The term “Kobudo” is a rather general term that means “old warrior ways”, and is used to differentiate older, classical martial arts systems from modern, sportive methods (called “Gendai Budo”, or "modern martial ways"). The term “Kobudo” does not describe any particular martial art, though some individuals use it as such (many Okinawan Karate-do stylists use it to describe weaponry arts). A more descriptive term that better illustrates the type of martial arts training found in the Seirin Dojo would be “Koryu”. Koryu is comprised of two Kanji characters:

Ko/Furui - Classical, old, or ancient
Ryu/Nagare - Flow, flowing, school, lineage or tradition

When these two characters are joined they represent a classical school, old flow, or an old flowing tradition. Add this to "Bujutsu" or "Bugei" (both terms that mean “Warrior Art”) and you have a classical warrior/military art.
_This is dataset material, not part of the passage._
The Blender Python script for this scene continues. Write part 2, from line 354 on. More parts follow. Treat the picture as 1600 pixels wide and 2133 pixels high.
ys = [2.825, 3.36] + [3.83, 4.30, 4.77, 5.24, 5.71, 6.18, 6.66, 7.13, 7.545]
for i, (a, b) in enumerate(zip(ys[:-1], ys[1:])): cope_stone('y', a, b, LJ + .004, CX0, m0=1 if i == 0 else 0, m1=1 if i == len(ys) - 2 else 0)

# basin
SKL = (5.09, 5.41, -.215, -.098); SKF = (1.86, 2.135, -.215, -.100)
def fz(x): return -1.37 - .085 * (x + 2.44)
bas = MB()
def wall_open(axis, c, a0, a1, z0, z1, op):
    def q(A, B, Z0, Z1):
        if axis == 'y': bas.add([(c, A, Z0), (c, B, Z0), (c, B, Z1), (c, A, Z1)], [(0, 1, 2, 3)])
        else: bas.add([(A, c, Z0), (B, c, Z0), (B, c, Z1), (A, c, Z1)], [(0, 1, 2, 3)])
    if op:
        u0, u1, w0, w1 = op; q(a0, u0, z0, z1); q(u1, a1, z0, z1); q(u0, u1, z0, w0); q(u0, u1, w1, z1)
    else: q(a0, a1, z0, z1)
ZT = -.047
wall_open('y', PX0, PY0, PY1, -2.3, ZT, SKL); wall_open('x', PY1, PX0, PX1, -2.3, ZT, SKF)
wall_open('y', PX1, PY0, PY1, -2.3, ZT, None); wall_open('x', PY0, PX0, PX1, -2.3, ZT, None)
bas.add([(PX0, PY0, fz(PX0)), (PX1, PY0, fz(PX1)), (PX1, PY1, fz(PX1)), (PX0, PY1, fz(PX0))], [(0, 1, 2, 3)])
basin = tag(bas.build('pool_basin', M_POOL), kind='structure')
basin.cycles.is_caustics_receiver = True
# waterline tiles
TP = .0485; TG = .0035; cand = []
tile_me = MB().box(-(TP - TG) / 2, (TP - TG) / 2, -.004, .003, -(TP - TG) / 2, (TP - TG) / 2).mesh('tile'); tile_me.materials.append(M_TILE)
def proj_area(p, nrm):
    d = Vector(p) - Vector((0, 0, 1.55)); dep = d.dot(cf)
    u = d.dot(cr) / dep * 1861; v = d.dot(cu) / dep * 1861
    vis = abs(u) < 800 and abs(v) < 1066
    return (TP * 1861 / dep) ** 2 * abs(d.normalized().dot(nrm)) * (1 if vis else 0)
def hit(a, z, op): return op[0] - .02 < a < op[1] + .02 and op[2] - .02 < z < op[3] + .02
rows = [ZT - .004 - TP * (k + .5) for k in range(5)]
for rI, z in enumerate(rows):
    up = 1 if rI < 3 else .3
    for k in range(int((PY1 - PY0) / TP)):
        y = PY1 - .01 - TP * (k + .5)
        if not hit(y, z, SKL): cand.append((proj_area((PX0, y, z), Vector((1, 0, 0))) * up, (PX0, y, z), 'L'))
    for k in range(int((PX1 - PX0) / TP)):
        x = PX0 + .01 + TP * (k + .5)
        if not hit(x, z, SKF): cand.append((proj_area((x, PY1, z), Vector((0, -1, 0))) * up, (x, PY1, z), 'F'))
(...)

Kobudo arts are the root of all modern Japanese arts and includes the original, combat-oriented methods found in modern derivatives such as Judo, Kendo, Aikido, Karate-do and others. Kobudo training encompasses many different types of unarmed fighting skills (Jujutsu/Taijutsu), as well as a variety of armed forms of combat. These include blade arts (Tantojutsu/Kenjutsu/Iaijutsu/Battojutsu), halberd arts (Sojutsu/Naginatajutsu/Bisentojutsu), stick and staff arts (Rokushakubojutsu/Jojutsu/Sanjakubojutsu), projectile methods (Shurikenjutsu, Nagekenjutsu) and other classical Japanese arms.
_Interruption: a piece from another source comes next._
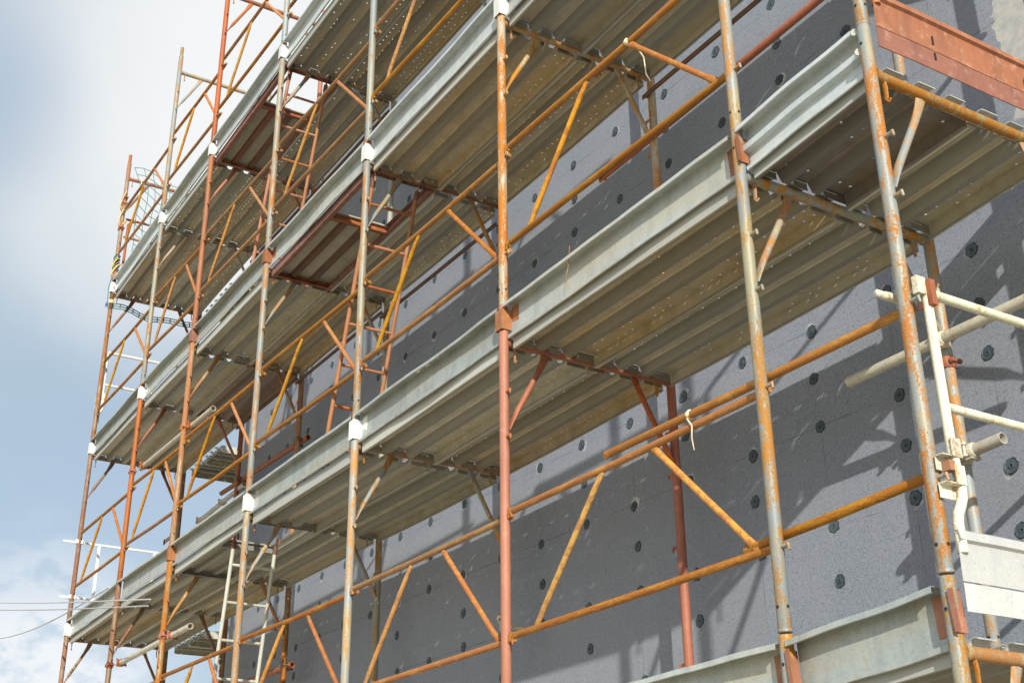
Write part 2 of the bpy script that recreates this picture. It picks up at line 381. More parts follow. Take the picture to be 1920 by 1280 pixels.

Instruction is taken from the following schools of classical Japanese Kobudo:

• Gyokko Ryu Kosshijutsu
• Koto Ryu Koppojutsu
• Kukishinden Happo Hikenjutsu (Kukishin-Ryu) Dakentaijutsu
• Takagi Yoshin Ryu Jutaijutsu
• Shinden Fudo Ryu Dakentaijutsu • Jutaijutsu

The Seirin Dojo also offers specialized training exclusively for law enforcement, firefighters, security and military personnel, and others. Click here for more information on the program.

The Seirin Dojo Staff

Scott Takahashi
Head Instructor and Seirin Dojo-cho

Scott began his martial art training at the early age of ten, learning the Korean martial arts known as Chung Do Kwan and Moo Duk Kwan. He began studying Shito Ryu Karate-do in his early teenage years, developing a fascination with Japanese Budo. Yearning to learn more about the classical martial arts of old Japan, he started searching for an art that was not sport-oriented or modernized. At age fifteen he began his training in the classical Japanese Budo (Kobudo), attaining the rank of Godan (5th Degree Black Belt) In 1993. Shortly thereafter he opened his first formal Dojo and began actively teaching the Koryu arts. Scott has had the pleasure of training with the top Japanese master teachers in the art, in addition to training with prominent American instructors as well. He has had the pleasure of teaching law enforcement, military personnel, and firefighters and continues to work with those groups, in addition to teaching children, adults and seniors. Scott is a speaker of Japanese language, and maintains interests in many facets of Japanese culture, history and philosophy. These elements strongly influence his teaching style and methods. He returns to Japan on average of twice a year to further his own training with the Japanese masters and visit with his family, who reside in Shizuoka-ken, Japan (Mt. Fuji area). A native of New Jersey, he currently resides in Richmond, VA with his wife Kyomi, a native Japanese who is an accomplished Shodo artist (calligraphy arts) and a Japanese translator/interpreter. Scott and his wife Kyomi together run a Japanese translation business.


George McDowell
Assistant Instructor

George McDowell is the head Assistant instructor in the Seirin Dojo, in addition to being the Senpai of the school (Senior-most student). He has over 10 years experience in the classical Budo, and currently retains the rank of First Degree Black Belt. He currently resides in Richmond, VA with his family, and works at a prominent media company in the city.






Kyomi Takahashi
Japanese Arts Director

Kyomi directs and develops the additional programs taught through the school, in addition to Japanese language tutoring. She is well known for her unique artistic style of Japanese calligraphy art (Shodo), and is the daughter of prominent Shodo artist Sueko Takahashi of Shizuoka-ken Japan.